**WRITTEN TASK**
Return the first line, the line containing "p = pz(478, 917, .9);", and every line between them, exactly as they stand.

— BEGIN RECORDS PROVIDED —

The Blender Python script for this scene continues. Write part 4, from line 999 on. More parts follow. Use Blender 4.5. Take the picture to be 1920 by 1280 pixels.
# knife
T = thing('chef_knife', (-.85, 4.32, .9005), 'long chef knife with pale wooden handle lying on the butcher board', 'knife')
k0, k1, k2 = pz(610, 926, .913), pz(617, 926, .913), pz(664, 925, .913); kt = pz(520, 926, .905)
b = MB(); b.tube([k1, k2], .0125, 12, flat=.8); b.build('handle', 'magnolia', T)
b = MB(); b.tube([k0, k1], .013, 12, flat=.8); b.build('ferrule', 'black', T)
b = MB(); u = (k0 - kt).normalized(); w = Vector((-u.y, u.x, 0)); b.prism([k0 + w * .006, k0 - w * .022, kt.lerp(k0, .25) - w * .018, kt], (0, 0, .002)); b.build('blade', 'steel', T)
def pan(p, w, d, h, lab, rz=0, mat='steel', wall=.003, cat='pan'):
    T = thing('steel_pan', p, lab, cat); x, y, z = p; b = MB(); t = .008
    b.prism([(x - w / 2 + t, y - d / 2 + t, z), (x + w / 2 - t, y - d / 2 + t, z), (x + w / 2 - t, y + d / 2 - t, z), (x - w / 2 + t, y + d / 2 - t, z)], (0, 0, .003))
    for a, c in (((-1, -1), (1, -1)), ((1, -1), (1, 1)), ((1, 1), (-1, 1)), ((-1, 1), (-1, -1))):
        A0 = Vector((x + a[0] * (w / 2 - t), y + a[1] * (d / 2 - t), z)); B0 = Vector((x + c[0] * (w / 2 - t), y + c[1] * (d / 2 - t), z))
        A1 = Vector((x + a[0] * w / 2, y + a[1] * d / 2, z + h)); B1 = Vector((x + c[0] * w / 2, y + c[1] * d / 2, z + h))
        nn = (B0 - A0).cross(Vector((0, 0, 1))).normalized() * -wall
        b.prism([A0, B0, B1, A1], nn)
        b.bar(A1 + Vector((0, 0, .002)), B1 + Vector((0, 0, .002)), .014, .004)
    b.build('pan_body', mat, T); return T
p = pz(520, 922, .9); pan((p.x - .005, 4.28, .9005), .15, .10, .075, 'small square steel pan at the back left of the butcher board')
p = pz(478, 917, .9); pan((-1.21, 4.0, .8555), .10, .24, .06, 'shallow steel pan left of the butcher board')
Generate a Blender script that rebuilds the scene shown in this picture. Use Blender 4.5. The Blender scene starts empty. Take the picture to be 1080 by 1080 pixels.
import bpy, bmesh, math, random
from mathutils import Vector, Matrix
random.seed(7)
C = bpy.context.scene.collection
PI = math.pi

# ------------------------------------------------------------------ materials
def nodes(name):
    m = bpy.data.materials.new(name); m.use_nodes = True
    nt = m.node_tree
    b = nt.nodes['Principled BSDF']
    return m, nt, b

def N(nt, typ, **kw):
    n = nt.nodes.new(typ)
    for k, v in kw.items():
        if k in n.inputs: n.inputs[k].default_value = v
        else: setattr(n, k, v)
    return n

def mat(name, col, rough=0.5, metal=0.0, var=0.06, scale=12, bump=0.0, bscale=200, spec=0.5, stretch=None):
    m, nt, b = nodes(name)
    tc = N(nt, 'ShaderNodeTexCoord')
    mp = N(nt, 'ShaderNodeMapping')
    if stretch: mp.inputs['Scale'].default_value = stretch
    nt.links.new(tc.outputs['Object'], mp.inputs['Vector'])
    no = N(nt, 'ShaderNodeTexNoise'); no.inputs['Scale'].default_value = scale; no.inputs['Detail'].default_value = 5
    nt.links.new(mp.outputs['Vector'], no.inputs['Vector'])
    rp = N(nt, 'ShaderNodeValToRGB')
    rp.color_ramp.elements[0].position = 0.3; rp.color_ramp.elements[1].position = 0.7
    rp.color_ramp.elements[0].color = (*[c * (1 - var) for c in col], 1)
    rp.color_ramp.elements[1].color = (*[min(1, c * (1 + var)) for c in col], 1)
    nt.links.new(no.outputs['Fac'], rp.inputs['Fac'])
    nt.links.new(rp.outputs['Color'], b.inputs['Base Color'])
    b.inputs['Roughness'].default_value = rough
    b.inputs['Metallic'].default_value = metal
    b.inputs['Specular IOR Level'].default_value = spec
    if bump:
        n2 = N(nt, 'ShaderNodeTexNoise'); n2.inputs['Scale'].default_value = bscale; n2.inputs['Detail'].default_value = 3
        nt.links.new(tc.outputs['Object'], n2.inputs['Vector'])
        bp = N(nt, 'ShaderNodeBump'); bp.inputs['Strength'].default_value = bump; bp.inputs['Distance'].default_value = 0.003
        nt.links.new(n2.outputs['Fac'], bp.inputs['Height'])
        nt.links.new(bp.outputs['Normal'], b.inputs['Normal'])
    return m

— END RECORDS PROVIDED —

**WRITTEN SOLUTION**
The Blender Python script for this scene continues. Write part 4, from line 999 on. More parts follow. Use Blender 4.5. Take the picture to be 1920 by 1280 pixels.
# knife
T = thing('chef_knife', (-.85, 4.32, .9005), 'long chef knife with pale wooden handle lying on the butcher board', 'knife')
k0, k1, k2 = pz(610, 926, .913), pz(617, 926, .913), pz(664, 925, .913); kt = pz(520, 926, .905)
b = MB(); b.tube([k1, k2], .0125, 12, flat=.8); b.build('handle', 'magnolia', T)
b = MB(); b.tube([k0, k1], .013, 12, flat=.8); b.build('ferrule', 'black', T)
b = MB(); u = (k0 - kt).normalized(); w = Vector((-u.y, u.x, 0)); b.prism([k0 + w * .006, k0 - w * .022, kt.lerp(k0, .25) - w * .018, kt], (0, 0, .002)); b.build('blade', 'steel', T)
def pan(p, w, d, h, lab, rz=0, mat='steel', wall=.003, cat='pan'):
    T = thing('steel_pan', p, lab, cat); x, y, z = p; b = MB(); t = .008
    b.prism([(x - w / 2 + t, y - d / 2 + t, z), (x + w / 2 - t, y - d / 2 + t, z), (x + w / 2 - t, y + d / 2 - t, z), (x - w / 2 + t, y + d / 2 - t, z)], (0, 0, .003))
    for a, c in (((-1, -1), (1, -1)), ((1, -1), (1, 1)), ((1, 1), (-1, 1)), ((-1, 1), (-1, -1))):
        A0 = Vector((x + a[0] * (w / 2 - t), y + a[1] * (d / 2 - t), z)); B0 = Vector((x + c[0] * (w / 2 - t), y + c[1] * (d / 2 - t), z))
        A1 = Vector((x + a[0] * w / 2, y + a[1] * d / 2, z + h)); B1 = Vector((x + c[0] * w / 2, y + c[1] * d / 2, z + h))
        nn = (B0 - A0).cross(Vector((0, 0, 1))).normalized() * -wall
        b.prism([A0, B0, B1, A1], nn)
        b.bar(A1 + Vector((0, 0, .002)), B1 + Vector((0, 0, .002)), .014, .004)
    b.build('pan_body', mat, T); return T
p = pz(520, 922, .9); pan((p.x - .005, 4.28, .9005), .15, .10, .075, 'small square steel pan at the back left of the butcher board')
p = pz(478, 917, .9); pan((-1.21, 4.0, .8555), .10, .24, .06, 'shallow steel pan left of the butcher board')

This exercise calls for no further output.